→ **What is being asked**: Reproduce exactly the lines below from the one containing "Generate a Blender" through the one containing "R = math.radians", including both, and nothing else.

→ **Task input**:
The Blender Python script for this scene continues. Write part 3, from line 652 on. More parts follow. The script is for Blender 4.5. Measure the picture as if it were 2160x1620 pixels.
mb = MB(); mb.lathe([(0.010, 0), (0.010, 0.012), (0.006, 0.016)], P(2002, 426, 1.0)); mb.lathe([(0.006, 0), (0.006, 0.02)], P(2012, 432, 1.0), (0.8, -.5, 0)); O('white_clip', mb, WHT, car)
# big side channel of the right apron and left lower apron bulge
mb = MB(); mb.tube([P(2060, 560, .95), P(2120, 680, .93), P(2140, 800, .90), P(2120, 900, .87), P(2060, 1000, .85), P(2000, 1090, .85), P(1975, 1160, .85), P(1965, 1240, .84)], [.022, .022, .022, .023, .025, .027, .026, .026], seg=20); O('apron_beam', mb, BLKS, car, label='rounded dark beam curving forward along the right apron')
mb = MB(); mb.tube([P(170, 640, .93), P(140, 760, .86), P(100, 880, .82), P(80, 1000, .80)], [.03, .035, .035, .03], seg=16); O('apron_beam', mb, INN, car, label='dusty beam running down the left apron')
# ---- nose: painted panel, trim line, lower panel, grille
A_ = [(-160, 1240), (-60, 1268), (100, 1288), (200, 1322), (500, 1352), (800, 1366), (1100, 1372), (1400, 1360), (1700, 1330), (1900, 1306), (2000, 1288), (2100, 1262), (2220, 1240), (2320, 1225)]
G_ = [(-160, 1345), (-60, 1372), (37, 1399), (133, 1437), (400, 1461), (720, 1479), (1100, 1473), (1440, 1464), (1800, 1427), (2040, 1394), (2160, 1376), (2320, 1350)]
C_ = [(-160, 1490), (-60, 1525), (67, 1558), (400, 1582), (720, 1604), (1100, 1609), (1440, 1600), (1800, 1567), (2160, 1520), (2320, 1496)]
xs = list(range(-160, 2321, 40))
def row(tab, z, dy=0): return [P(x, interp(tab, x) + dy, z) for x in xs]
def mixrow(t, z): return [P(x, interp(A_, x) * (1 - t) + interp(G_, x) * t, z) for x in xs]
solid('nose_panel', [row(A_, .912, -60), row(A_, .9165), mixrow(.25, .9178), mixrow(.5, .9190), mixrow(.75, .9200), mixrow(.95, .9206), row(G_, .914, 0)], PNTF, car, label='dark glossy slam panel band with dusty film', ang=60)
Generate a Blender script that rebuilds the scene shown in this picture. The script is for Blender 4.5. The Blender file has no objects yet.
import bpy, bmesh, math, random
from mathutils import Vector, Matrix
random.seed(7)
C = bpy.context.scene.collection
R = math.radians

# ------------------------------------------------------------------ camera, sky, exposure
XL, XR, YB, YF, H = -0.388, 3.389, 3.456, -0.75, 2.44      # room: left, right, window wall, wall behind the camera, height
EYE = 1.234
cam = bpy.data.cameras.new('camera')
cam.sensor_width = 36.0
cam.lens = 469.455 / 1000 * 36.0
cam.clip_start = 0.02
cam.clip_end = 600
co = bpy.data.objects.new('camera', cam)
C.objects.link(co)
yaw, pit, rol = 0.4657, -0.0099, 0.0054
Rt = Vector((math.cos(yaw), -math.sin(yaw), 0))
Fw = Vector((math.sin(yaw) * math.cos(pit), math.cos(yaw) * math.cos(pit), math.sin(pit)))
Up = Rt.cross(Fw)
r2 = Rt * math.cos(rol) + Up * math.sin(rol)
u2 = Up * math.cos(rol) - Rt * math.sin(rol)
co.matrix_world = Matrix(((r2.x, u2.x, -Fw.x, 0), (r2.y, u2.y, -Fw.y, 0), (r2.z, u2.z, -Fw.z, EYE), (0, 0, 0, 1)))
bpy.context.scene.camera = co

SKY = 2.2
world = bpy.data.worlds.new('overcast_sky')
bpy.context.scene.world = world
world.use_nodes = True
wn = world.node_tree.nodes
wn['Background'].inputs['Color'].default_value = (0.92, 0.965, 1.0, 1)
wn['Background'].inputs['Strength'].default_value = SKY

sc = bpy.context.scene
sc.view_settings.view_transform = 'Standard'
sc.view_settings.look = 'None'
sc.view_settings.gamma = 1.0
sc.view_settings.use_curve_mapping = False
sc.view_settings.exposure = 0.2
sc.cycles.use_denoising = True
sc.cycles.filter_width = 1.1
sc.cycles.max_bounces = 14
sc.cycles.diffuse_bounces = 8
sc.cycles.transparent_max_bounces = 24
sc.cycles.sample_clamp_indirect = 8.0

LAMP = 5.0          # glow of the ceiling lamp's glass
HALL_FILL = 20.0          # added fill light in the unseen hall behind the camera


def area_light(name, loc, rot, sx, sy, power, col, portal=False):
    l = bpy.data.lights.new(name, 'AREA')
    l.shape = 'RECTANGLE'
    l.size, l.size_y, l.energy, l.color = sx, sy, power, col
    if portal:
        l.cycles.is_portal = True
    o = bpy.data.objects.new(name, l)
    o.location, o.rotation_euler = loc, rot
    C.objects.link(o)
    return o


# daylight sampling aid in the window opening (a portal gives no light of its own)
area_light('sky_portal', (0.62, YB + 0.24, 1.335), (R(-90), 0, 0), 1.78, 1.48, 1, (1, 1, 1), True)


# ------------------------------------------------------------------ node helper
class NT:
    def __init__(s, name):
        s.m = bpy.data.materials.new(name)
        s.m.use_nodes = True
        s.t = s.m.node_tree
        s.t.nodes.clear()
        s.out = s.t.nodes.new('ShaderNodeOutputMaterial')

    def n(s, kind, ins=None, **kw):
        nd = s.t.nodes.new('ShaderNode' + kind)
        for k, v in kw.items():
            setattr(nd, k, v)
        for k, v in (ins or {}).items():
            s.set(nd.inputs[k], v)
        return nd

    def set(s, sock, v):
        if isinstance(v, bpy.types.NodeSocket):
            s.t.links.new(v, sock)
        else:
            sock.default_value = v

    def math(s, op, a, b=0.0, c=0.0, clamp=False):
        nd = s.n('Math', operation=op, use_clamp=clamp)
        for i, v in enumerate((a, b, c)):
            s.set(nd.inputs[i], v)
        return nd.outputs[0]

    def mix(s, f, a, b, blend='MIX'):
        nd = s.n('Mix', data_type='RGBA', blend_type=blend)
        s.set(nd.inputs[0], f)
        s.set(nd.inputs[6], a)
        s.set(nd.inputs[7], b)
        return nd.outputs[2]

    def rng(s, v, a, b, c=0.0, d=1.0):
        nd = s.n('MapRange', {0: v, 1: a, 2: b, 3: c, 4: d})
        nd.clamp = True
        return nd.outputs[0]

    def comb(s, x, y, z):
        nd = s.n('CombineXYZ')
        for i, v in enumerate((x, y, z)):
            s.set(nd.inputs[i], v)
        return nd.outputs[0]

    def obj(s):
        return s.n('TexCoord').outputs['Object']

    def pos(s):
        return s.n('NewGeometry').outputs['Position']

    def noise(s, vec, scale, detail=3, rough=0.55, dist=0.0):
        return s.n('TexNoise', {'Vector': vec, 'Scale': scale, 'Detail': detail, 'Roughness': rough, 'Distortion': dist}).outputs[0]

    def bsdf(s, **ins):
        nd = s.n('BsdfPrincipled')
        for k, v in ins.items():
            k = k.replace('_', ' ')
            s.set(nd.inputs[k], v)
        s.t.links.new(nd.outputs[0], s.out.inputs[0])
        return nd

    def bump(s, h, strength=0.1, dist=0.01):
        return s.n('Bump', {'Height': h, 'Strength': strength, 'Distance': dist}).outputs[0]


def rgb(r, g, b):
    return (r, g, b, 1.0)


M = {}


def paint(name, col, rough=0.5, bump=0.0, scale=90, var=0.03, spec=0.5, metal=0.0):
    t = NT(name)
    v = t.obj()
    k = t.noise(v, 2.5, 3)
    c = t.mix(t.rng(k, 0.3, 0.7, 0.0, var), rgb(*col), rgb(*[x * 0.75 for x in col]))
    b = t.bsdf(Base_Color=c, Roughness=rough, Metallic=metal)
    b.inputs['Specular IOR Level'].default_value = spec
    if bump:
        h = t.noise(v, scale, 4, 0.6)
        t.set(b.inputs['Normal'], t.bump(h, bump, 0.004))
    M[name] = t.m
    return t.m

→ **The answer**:
Generate a Blender script that rebuilds the scene shown in this picture. The script is for Blender 4.5. The Blender file has no objects yet.
import bpy, bmesh, math, random
from mathutils import Vector, Matrix
random.seed(7)
C = bpy.context.scene.collection
R = math.radians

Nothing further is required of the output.